NEW ORLEANS (BP)–With the arrival of Internet technology and its speedy presentation of a seemingly eternal storehouse of information, evangelistic experts have been looking for ways to effectively share the gospel over the World Wide Web. At New Orleans Baptist Theological Seminary’s Leavell Center for Evangelism and Church Growth, a cutting-edge, interactive evangelism tool has already led two Internet surfers to Christ and has garnered spiritual inquiries from all over the world.
Chuck Register, director of the Leavell Center and associate professor of evangelism at NOBTS, said he was looking for a new and exciting way to penetrate the world of the Internet with the gospel. Today’s generation, he said, is the most technologically advanced in human history, and Christians should be willing to break into that technology with innovative presentations of the gospel.
“The men and women of this generation grew up spending significant amounts of time watching MTV, playing Super Nintendo and surfing the Internet. They are used to visual presentations of information that include colorful graphics, animated illustrations and interactive dialogue,” Register said. “This was a response to the growing world of cyberspace. We were seeing a new market in which the gospel could be sent out instantly all over the world. We didn’t just want to put a written tract on the Web, we wanted to gain the attention of these techsters.”
As a result, the Leavell Center asked Don Elbourne, a Ph.D. student at NOBTS, to come up with a design for an interactive tract, using the North American Mission Board’s Eternal Life booklet as a foundation for its wording and adding multi-colored graphics and illustrations, as well as a 45-second animated presentation of the gospel.
“The result,” Register said, “was a presentation of the gospel that communicates with color, animation and interactive responses the message of the cross.”
The site also represents the first animated presentation of the gospel on the Internet by a Southern Baptist agency.
Before the Leavell Center got the idea for the tract rolling in August 1998, Elbourne had already been pursuing the idea of interaction in gospel presentations over the Web.
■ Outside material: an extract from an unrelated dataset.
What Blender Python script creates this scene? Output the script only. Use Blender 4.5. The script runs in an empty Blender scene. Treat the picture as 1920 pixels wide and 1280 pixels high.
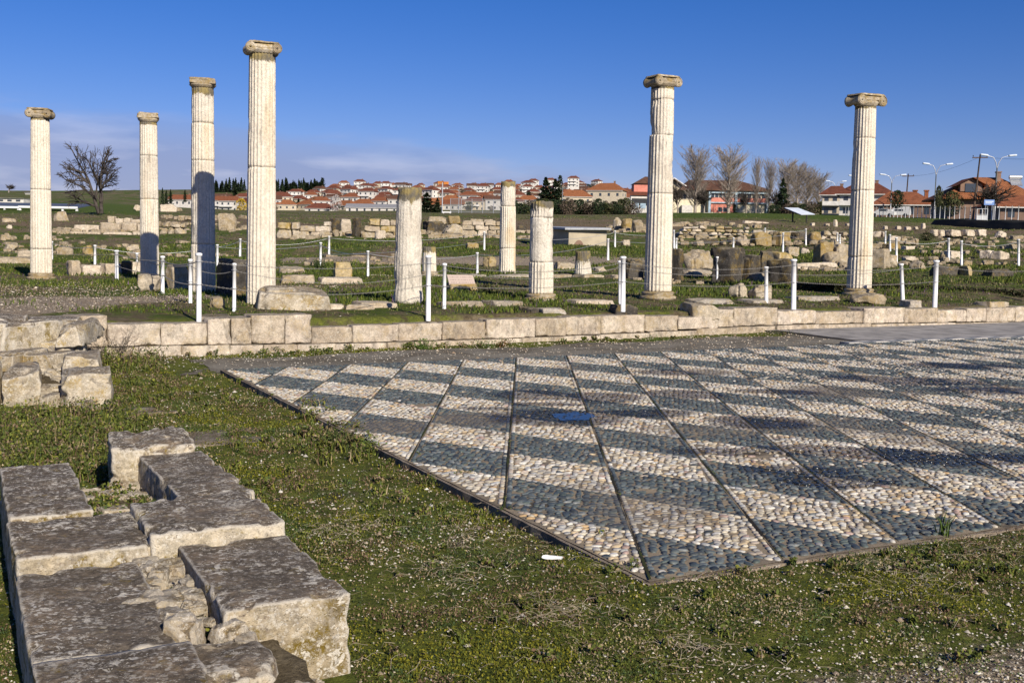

In his research for a paper three years before he was approached to create the site, Elbourne said he found that none of the Baptists with sites on the Internet — most of which were churches at the time — had an interactive presentation of the gospel. Some, he said, had put together a simple page which outlined the gospel in writing, while others had nothing.
Interaction, however, was the key.
The gospel is presented in four steps on New Orleans Seminary’s site:
— God’s Purpose.
— Our Need.
— God’s Provision.
— Our Response.
Each site gives readers the chance to click to the next site and then to the next, until they reach the “Our Response” site. At that site, visitors are asked to click to a site with “Three Important Questions” leading them through a response to the presentation. Each question is a yes-or-no question and will lead visitors to a specific site for each answer. At the end of the questioning time, they are asked to read and pray the classic sinner’s prayer.
The interaction, however, does not stop there.
If they are led to Christ, or if they want more information, visitors are asked to leave their names and addresses on the site, so the Leavell Center can send them either discipleship materials or more information about becoming a Christian, as well as a listing of Southern Baptist churches in their area.
“I think this is a very important natural progression of presenting the gospel,” Elbourne said. “We’re right there at the beginning of it, and that’s good.” At the same time, he said, “There are still a vast majority of people who don’t have the Internet, so this won’t replace any form of gospel presentation we have now, but it is going to augment them all.”
With almost no publicity and a still-new place in cyberspace, the tract already has recorded two professions of faith in Christ, with both respondents being actively discipled by the Leavell Center. Also, the site has yielded four serious inquiries about Christianity, one of which came from as far away as Africa. Through the site, the gospel travels across oceans and continents in seconds and shows the church again how it must be prepared for ministry in the next millennium.
“This site provides Southern Baptists with an excellent methodology for presenting the gospel in today’s high-tech world to today’s high-tech generation,” Register said. “With a simple Web link to www.leavellcenter.com, any church or individual can take advantage of this exciting method of communicating the gospel.”